Supplied information
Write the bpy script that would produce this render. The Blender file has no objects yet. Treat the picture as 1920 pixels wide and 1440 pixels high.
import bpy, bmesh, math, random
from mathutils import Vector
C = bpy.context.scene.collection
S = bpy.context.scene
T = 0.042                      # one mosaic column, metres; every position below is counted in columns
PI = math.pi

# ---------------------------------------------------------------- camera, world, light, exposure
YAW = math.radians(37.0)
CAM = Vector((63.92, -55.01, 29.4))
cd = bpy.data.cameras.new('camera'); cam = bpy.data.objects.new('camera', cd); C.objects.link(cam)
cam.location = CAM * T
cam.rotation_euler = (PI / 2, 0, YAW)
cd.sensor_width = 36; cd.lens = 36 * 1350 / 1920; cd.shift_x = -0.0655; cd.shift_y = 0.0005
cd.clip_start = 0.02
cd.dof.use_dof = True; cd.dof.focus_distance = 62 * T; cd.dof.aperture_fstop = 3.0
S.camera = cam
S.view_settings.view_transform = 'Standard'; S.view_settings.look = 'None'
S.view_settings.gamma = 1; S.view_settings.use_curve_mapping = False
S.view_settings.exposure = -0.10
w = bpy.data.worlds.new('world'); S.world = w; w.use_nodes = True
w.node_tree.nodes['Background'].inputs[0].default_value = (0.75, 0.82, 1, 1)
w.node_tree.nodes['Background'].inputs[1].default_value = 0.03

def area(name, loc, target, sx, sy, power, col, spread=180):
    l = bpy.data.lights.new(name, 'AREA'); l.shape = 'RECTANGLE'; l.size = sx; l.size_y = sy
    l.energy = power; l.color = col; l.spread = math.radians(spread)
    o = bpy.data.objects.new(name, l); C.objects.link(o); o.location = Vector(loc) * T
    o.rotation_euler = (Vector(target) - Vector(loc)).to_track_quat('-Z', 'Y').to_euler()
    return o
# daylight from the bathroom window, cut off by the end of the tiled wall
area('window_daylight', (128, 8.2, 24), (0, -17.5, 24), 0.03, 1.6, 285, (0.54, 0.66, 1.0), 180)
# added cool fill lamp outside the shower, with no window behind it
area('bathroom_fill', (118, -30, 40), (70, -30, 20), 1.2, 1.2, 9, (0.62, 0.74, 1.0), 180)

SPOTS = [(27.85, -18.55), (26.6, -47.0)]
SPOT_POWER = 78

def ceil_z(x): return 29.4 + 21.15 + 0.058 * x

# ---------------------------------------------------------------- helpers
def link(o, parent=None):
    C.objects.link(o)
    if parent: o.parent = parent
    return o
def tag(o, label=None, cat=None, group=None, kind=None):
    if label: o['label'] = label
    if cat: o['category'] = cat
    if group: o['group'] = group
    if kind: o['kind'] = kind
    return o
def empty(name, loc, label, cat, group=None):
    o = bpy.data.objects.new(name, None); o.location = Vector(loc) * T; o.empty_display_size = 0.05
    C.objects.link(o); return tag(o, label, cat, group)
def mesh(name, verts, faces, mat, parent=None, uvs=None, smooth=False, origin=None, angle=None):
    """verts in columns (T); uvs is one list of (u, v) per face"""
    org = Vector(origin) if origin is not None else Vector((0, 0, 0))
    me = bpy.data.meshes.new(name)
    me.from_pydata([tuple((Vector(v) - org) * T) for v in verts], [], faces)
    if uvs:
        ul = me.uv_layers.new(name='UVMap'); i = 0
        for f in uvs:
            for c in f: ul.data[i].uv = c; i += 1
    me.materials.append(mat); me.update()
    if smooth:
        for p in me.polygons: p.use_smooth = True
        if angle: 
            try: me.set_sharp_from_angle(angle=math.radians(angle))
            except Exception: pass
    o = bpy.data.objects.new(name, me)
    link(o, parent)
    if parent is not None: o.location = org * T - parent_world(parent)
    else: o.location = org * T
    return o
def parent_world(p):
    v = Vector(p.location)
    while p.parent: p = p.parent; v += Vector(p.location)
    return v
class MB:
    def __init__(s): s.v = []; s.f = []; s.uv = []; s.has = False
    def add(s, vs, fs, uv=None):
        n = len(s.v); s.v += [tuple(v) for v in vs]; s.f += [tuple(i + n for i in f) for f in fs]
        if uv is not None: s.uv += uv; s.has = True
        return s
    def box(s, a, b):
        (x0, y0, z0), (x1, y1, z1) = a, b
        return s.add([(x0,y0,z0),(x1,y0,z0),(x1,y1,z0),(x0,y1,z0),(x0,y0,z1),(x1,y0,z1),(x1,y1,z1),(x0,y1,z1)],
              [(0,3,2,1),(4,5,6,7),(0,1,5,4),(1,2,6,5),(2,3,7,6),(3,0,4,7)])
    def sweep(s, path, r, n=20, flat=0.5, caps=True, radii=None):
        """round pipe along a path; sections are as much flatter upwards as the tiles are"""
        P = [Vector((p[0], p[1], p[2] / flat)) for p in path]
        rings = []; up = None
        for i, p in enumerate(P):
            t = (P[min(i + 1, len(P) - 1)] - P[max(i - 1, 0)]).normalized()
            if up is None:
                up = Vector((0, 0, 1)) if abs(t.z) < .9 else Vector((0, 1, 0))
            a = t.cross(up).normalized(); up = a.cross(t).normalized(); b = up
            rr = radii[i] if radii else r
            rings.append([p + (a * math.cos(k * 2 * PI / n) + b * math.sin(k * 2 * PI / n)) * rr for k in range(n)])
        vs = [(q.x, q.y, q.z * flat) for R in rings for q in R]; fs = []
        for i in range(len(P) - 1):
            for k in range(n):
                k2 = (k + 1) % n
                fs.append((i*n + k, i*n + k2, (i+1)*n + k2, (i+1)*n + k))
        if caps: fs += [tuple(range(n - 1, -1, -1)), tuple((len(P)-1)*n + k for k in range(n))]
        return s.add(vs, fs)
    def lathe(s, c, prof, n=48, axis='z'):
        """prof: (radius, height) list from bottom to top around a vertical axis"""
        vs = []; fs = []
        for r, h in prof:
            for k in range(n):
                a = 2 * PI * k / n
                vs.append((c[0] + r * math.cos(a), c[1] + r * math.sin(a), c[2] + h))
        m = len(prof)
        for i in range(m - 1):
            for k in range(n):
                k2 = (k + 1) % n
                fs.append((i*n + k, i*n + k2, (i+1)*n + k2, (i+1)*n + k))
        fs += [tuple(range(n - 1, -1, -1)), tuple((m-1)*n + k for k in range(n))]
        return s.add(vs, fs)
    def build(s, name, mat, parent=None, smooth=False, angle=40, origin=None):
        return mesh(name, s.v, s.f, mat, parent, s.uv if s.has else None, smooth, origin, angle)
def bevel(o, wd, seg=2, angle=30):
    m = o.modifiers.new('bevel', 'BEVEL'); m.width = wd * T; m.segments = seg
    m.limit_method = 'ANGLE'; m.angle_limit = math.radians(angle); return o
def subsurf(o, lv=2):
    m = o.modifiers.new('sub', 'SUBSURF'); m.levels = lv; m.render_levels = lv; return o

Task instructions
Extract the first line above and each line after it up to and including the one with "w.node_tree.nodes['Background'].inputs[1].default_value = 0.03", please, exactly and with nothing else.

Exercise solution
Write the bpy script that would produce this render. The Blender file has no objects yet. Treat the picture as 1920 pixels wide and 1440 pixels high.
import bpy, bmesh, math, random
from mathutils import Vector
C = bpy.context.scene.collection
S = bpy.context.scene
T = 0.042                      # one mosaic column, metres; every position below is counted in columns
PI = math.pi

# ---------------------------------------------------------------- camera, world, light, exposure
YAW = math.radians(37.0)
CAM = Vector((63.92, -55.01, 29.4))
cd = bpy.data.cameras.new('camera'); cam = bpy.data.objects.new('camera', cd); C.objects.link(cam)
cam.location = CAM * T
cam.rotation_euler = (PI / 2, 0, YAW)
cd.sensor_width = 36; cd.lens = 36 * 1350 / 1920; cd.shift_x = -0.0655; cd.shift_y = 0.0005
cd.clip_start = 0.02
cd.dof.use_dof = True; cd.dof.focus_distance = 62 * T; cd.dof.aperture_fstop = 3.0
S.camera = cam
S.view_settings.view_transform = 'Standard'; S.view_settings.look = 'None'
S.view_settings.gamma = 1; S.view_settings.use_curve_mapping = False
S.view_settings.exposure = -0.10
w = bpy.data.worlds.new('world'); S.world = w; w.use_nodes = True
w.node_tree.nodes['Background'].inputs[0].default_value = (0.75, 0.82, 1, 1)
w.node_tree.nodes['Background'].inputs[1].default_value = 0.03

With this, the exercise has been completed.